### [Goal]
Extract the full listing verbatim and drop any pictures from your copy.

### [Data]
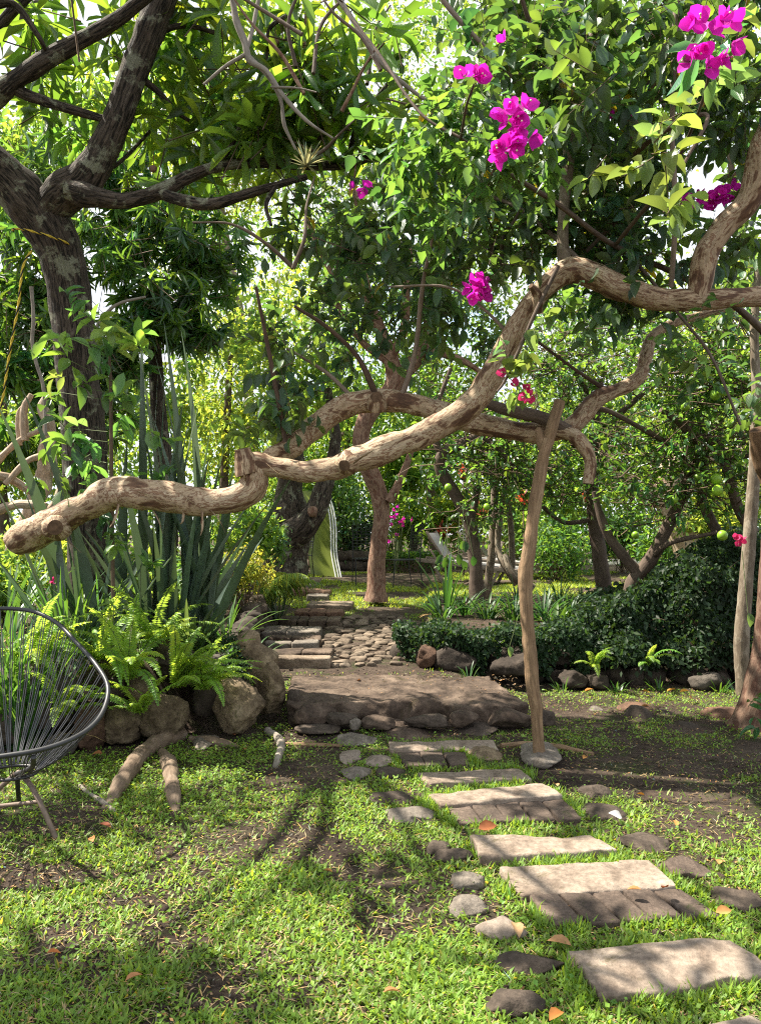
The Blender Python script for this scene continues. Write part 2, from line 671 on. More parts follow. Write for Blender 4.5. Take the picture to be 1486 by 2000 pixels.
def quad_slab(mb, q, thick, r=.012, n=(26, 10, 4), wob=.006, seed=0, mat=0, col=None):
    """a slab whose top face has the four ground corners q (far-left, far-right, near-right, near-left)"""
    q = np.asarray(q, float)
    w = (np.linalg.norm(q[1] - q[0]) + np.linalg.norm(q[2] - q[3])) / 4
    d = (np.linalg.norm(q[3] - q[0]) + np.linalg.norm(q[2] - q[1])) / 4
    v, f = rbox((w, d, thick / 2), r, n)
    s, t = (v[:, 0] / w + 1) / 2, (1 - v[:, 1] / d) / 2
    P = ((1 - s) * (1 - t))[:, None] * q[0] + (s * (1 - t))[:, None] * q[1] + (s * t)[:, None] * q[2] + ((1 - s) * t)[:, None] * q[3]
    P[:, 2] += v[:, 2] - thick / 2
    nz = np.stack([fbm(P * 9 + 50 * k, seed + k, 4) for k in range(3)], 1)
    P = P + nz * wob * np.array((1.6, 1.6, .7))
    mb.add(P, f, mat, col)
    return mb

# ------------------------------------------------------------------ materials
def new_mat(name):
    m = bpy.data.materials.new(name)
    m.use_nodes = True
    t = m.node_tree
    t.nodes.clear()
    o = t.nodes.new('ShaderNodeOutputMaterial')
    return m, t, o


def nd(t, kind, **kw):
    n = t.nodes.new(kind)
    for k, v in kw.items():
        if k in n.inputs:
            n.inputs[k].default_value = v
        else:
            setattr(n, k, v)
    return n


def mixc(t, fac, a, b, blend='MIX'):
    n = t.nodes.new('ShaderNodeMixRGB')
    n.blend_type = blend
    for s, v in (('Fac', fac), ('Color1', a), ('Color2', b)):
        if isinstance(v, bpy.types.NodeSocket):
            t.links.new(v, n.inputs[s])
        elif isinstance(v, (int, float)):
            n.inputs[s].default_value = v
        else:
            n.inputs[s].default_value = tuple(v) + (1,)
    return n.outputs['Color']


def ramp(t, fac, stops, interp='LINEAR'):
    n = t.nodes.new('ShaderNodeValToRGB')
    n.color_ramp.interpolation = interp
    e = n.color_ramp.elements
    while len(e) > 1:
        e.remove(e[-1])
    e[0].position = stops[0][0]
    for p, c in stops[1:]:
        e.new(p)
    for i, (p, c) in enumerate(stops):
        c = (c, c, c) if isinstance(c, (int, float)) else c
        e[i].color = tuple(c) + (1,)
    t.links.new(fac, n.inputs['Fac'])
    return n.outputs['Color']


def noise(t, scale, detail=5, rough=.55, dist=0.0, coord='Object', stretch=(1, 1, 1)):
    tc = t.nodes.new('ShaderNodeTexCoord')
    mp = t.nodes.new('ShaderNodeMapping')
    mp.inputs['Scale'].default_value = stretch
    t.links.new(tc.outputs[coord], mp.inputs['Vector'])
    n = nd(t, 'ShaderNodeTexNoise', Scale=scale, Detail=detail, Roughness=rough, Distortion=dist)
    t.links.new(mp.outputs['Vector'], n.inputs['Vector'])
    return n.outputs['Fac']


def bump(t, h, strength, dist=.01, prev=None):
    b = nd(t, 'ShaderNodeBump', Strength=strength, Distance=dist)
    t.links.new(h, b.inputs['Height'])
    if prev is not None:
        t.links.new(prev, b.inputs['Normal'])
    return b.outputs['Normal']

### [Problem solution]
The Blender Python script for this scene continues. Write part 2, from line 671 on. More parts follow. Write for Blender 4.5. Take the picture to be 1486 by 2000 pixels.
def quad_slab(mb, q, thick, r=.012, n=(26, 10, 4), wob=.006, seed=0, mat=0, col=None):
    """a slab whose top face has the four ground corners q (far-left, far-right, near-right, near-left)"""
    q = np.asarray(q, float)
    w = (np.linalg.norm(q[1] - q[0]) + np.linalg.norm(q[2] - q[3])) / 4
    d = (np.linalg.norm(q[3] - q[0]) + np.linalg.norm(q[2] - q[1])) / 4
    v, f = rbox((w, d, thick / 2), r, n)
    s, t = (v[:, 0] / w + 1) / 2, (1 - v[:, 1] / d) / 2
    P = ((1 - s) * (1 - t))[:, None] * q[0] + (s * (1 - t))[:, None] * q[1] + (s * t)[:, None] * q[2] + ((1 - s) * t)[:, None] * q[3]
    P[:, 2] += v[:, 2] - thick / 2
    nz = np.stack([fbm(P * 9 + 50 * k, seed + k, 4) for k in range(3)], 1)
    P = P + nz * wob * np.array((1.6, 1.6, .7))
    mb.add(P, f, mat, col)
    return mb

# ------------------------------------------------------------------ materials
def new_mat(name):
    m = bpy.data.materials.new(name)
    m.use_nodes = True
    t = m.node_tree
    t.nodes.clear()
    o = t.nodes.new('ShaderNodeOutputMaterial')
    return m, t, o


def nd(t, kind, **kw):
    n = t.nodes.new(kind)
    for k, v in kw.items():
        if k in n.inputs:
            n.inputs[k].default_value = v
        else:
            setattr(n, k, v)
    return n


def mixc(t, fac, a, b, blend='MIX'):
    n = t.nodes.new('ShaderNodeMixRGB')
    n.blend_type = blend
    for s, v in (('Fac', fac), ('Color1', a), ('Color2', b)):
        if isinstance(v, bpy.types.NodeSocket):
            t.links.new(v, n.inputs[s])
        elif isinstance(v, (int, float)):
            n.inputs[s].default_value = v
        else:
            n.inputs[s].default_value = tuple(v) + (1,)
    return n.outputs['Color']


def ramp(t, fac, stops, interp='LINEAR'):
    n = t.nodes.new('ShaderNodeValToRGB')
    n.color_ramp.interpolation = interp
    e = n.color_ramp.elements
    while len(e) > 1:
        e.remove(e[-1])
    e[0].position = stops[0][0]
    for p, c in stops[1:]:
        e.new(p)
    for i, (p, c) in enumerate(stops):
        c = (c, c, c) if isinstance(c, (int, float)) else c
        e[i].color = tuple(c) + (1,)
    t.links.new(fac, n.inputs['Fac'])
    return n.outputs['Color']


def noise(t, scale, detail=5, rough=.55, dist=0.0, coord='Object', stretch=(1, 1, 1)):
    tc = t.nodes.new('ShaderNodeTexCoord')
    mp = t.nodes.new('ShaderNodeMapping')
    mp.inputs['Scale'].default_value = stretch
    t.links.new(tc.outputs[coord], mp.inputs['Vector'])
    n = nd(t, 'ShaderNodeTexNoise', Scale=scale, Detail=detail, Roughness=rough, Distortion=dist)
    t.links.new(mp.outputs['Vector'], n.inputs['Vector'])
    return n.outputs['Fac']


def bump(t, h, strength, dist=.01, prev=None):
    b = nd(t, 'ShaderNodeBump', Strength=strength, Distance=dist)
    t.links.new(h, b.inputs['Height'])
    if prev is not None:
        t.links.new(prev, b.inputs['Normal'])
    return b.outputs['Normal']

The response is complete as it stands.